La réglementation en vigueur depuis le mois d'avril 1984 accordant des allégements aux chômeurs domiciliés dans les régions économiquement menacées a été abrogée avec effet au premier septembre 1986. Le Conseil fédéral a estimé que la condition fixée par la loi, soit un chômage prononcé, persistant et régional, n'était plus remplie.
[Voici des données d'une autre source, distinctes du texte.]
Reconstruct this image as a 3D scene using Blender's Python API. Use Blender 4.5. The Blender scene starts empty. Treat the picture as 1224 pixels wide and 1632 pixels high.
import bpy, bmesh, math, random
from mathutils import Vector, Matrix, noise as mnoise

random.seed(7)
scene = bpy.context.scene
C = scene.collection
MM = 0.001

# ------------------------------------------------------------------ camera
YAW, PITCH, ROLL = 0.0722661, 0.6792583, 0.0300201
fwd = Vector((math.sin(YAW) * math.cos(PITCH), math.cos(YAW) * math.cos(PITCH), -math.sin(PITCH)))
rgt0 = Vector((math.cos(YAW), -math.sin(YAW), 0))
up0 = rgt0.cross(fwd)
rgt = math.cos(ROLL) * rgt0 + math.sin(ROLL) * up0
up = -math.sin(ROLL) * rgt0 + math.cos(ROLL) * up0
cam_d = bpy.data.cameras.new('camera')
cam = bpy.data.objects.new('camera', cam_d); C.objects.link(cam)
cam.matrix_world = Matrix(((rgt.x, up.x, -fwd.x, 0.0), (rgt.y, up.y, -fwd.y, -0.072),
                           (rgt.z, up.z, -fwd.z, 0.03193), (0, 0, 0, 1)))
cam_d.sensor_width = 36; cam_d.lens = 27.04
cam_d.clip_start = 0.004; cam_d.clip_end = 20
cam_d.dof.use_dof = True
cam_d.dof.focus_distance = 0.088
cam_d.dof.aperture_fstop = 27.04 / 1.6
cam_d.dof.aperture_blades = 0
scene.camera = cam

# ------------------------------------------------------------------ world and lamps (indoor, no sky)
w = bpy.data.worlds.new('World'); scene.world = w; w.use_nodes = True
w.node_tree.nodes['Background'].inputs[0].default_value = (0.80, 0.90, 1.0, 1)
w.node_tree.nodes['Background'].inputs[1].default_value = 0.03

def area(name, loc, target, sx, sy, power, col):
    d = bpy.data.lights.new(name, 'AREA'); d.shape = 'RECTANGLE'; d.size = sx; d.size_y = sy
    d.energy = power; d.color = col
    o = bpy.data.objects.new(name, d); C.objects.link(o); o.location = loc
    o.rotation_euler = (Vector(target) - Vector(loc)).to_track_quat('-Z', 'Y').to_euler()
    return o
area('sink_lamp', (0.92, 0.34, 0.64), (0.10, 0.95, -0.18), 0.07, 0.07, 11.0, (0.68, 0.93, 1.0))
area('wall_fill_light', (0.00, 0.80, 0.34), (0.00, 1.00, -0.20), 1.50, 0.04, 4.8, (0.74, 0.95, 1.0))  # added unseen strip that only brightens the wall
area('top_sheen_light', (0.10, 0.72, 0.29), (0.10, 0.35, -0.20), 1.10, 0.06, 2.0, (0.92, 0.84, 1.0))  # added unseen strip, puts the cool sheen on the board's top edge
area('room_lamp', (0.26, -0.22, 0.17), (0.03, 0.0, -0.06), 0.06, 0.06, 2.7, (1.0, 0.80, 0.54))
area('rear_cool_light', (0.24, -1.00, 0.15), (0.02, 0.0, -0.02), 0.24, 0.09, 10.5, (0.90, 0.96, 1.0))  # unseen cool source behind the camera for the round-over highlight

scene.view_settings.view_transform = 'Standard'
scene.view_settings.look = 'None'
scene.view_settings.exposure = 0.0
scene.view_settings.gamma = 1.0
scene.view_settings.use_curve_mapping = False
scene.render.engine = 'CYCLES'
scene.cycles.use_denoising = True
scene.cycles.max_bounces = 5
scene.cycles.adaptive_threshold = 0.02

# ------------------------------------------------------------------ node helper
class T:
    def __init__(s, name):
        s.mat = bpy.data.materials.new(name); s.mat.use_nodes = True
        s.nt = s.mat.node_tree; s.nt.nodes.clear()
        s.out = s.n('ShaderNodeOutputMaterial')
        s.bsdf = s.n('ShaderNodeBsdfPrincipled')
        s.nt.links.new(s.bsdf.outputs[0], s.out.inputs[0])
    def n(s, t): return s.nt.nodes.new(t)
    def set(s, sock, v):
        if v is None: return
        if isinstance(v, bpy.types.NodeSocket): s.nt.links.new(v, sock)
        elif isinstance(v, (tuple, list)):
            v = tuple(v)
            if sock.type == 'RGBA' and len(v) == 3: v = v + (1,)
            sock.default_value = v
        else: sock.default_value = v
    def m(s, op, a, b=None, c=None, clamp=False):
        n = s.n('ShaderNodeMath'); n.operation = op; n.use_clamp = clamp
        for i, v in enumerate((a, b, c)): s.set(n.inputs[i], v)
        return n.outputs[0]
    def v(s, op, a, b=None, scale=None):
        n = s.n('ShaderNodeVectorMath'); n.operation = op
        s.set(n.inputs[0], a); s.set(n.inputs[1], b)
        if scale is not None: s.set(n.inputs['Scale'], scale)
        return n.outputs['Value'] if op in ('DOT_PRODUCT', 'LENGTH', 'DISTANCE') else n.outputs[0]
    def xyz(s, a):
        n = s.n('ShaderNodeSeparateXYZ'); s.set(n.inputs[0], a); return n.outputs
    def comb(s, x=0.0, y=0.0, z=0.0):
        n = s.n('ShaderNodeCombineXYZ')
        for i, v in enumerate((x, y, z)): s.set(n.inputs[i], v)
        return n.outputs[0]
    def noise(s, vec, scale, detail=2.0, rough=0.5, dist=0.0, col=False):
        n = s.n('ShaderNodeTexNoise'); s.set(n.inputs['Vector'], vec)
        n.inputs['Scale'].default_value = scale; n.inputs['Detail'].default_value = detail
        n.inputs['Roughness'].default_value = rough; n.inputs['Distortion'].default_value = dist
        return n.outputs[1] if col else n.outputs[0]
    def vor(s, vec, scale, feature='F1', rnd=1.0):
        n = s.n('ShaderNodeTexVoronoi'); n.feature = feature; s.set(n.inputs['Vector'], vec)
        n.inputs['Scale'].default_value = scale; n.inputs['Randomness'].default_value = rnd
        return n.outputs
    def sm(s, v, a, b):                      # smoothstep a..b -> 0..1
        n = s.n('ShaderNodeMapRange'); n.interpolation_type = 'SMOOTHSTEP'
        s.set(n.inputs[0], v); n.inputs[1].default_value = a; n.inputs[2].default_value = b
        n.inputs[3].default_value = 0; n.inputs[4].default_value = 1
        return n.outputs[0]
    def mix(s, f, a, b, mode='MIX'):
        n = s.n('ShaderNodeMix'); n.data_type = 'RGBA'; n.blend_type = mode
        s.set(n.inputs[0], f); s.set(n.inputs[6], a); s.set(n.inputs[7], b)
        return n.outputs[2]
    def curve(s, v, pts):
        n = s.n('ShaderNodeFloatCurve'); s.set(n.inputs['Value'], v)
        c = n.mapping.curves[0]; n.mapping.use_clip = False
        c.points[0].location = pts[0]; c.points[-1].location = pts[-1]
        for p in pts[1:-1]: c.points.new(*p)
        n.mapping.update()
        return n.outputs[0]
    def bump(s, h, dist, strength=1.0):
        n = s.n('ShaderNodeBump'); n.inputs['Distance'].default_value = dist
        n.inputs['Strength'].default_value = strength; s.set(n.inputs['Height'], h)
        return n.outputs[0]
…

Le Conseil des Etats a adopté un postulat de Camillo Jelmini (pdc, TI) (Po. 86.411) invitant le Conseil fédéral à rechercher les causes du chômage dit résiduel et à soumettre des propositions visant à l'éliminer progressivement.

Une étude publiée par l'Office fédéral de l'industrie, des arts et métiers et du travail (OFIAMT) a fait plusieurs constatations intéressantes. Celle-ci a démontré un décalage très net entre un fléchissement conjoncturel et l'accroissement correspondant du chômage. Parallèlement, l'embauche suit elle aussi avec plusieurs mois de retard la reprise économique. L'étude tendait aussi à démontrer que l'obligation faite aux chômeurs de pointer régulièrement est absurde. En effet, ceux qui s'annoncent une fois par semaine et ceux qui doivent le faire tous les jours ouvrables retrouvent du travail dans des délais tout à fait comparables. Dans cet esprit, la conseillère nationale Anita Fetz (poch, BS) a déposé une motion (Mo. 86.553) dans laquelle elle exige que les chômeurs ne doivent plus se présenter qu'une fois par semaine pour le contrôle de leur chômage. Elle a justifié sa requête en indiquant que les possibilités de fraude étaient plus faibles lors d'un pointage hebdomadaire et que les employés des offices de chômage auraient davantage de temps à consacrer à chaque cas en particulier.

Certaines branches de l'économie se sont heurtées à des difficultés pour recruter du personnel qualifié disposant de connaissances en informatique. Face à cette pénurie de main-d'oeuvre spécialisée, la Commission fédérale pour les questions intéressant le marché de l'emploi a été d'avis qu'il ne fallait pas chercher à y remédier en recrutant davantage de travailleurs étrangers, mais en prenant tout d'abord des mesures dans les domaines de la formation, du perfectionnement professionnel et de la reconversion.